A sign points the way to Atomic City off of Highway 26 west of Blackfoot.

BLACKFOOT – An Atomic City couple faced an administrative hearing before Bingham County Clerk Pamela Eckhardt Thursday after Atomic City Mayor Christian Polatis filed a challenge to the address listed on their voter registration card.

Polatis filed the challenge on Jan. 10, Eckhardt said, accusing Victoria Marie O’Haro and Blake Landon Lyle of listing their place of residence when registering to vote in 2016 as Atomic City when in fact they live outside the city limits in Bingham County.

While the couple claimed on their voter registration form that their residence is an apartment over a bar that O’Haro owns in Atomic City, Polatis says, they actually live in a double-wide manufactured home across the county line near the city. “They moved there in 2016 on the county side of Main Street and it’s been their primary residence,” he said. “They eat, sleep, cook, and raise their daughter there.”

Polatis said that when confronted with an unpaid water and sewer bill, O’Haro claimed to not be an Atomic City resident.

In the couple’s defense, O’Haro said their primary residence is an apartment above the bar she owns, and that’s the address they listed when registering to vote, but that they go back and forth between the two places.

She said they only stay in the county house during the school week because they have a 10-year-old daughter and don’t believe a home above a bar is a fitting place for a child that age. So, she said, they stay in the house during the school week and the apartment at other times. She said when she told a person at her daughter’s school where the bus should stop to pick her up, the person commented that they’d never picked a child up at a bar before.

Lyle said they own property and houses at several locations, including Pocatello where he spends a month each year, but Atomic City is his permanent address. He said when the couple moved there from Tetonia in 2016 they purchased several properties, including the bar and the Atomic City racetrack.

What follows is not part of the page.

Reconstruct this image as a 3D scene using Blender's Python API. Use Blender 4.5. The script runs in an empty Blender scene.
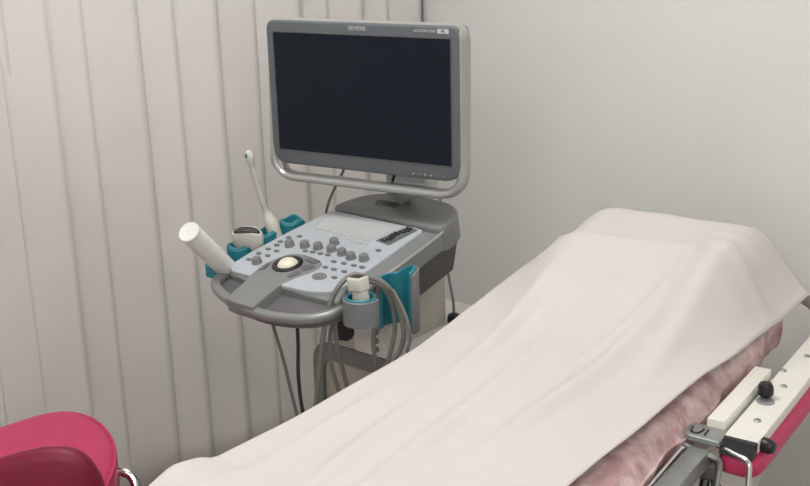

When they feel their child is old enough, he said, they plan to return to their primary address over the bar, and eventually to build a house in the city.

Lyle said the address on the voter registration card is the same as the ones on their driver’s licenses, vehicle registrations, and where they receive power bills and commercial mail.

Danette Miller, county election registration clerk, read the legal definition of permanent residence for election registration purposes, and Eckhardt presented her own findings, in which she said that information from the county assessor does not show an assessment for living quarters above the bar as is normal when a business has them attached.

She asked how many nights the couple sleep there, and O’Haro responded “a couple of nights a month. Eckhardt asked at what point they intend to move to the apartment permanently.

Both said they have no timeline for doing that, only that it will be when their daughter is old enough. O’Haro said the action by Polatis is a personal vendetta against the couple started by him in the summer of 2019 when he decided he didn’t want them in Atomic City.

During the hearing, Eckhardt noted that Atomic City has 26 registered voters and said, “I’m aware of conflicts and disputes that have occurred over the years that have taken up a considerable amount of time of county officials.”

When the half-hour hearing concluded, Eckhardt said she will study the testimony and information and issue a ruling in 14 days.

She said later that challenges to election registration addresses are not uncommon, but they normally come from the clerk’s office and are not contested. “This is the first one we’ve had from a citizen,” she said.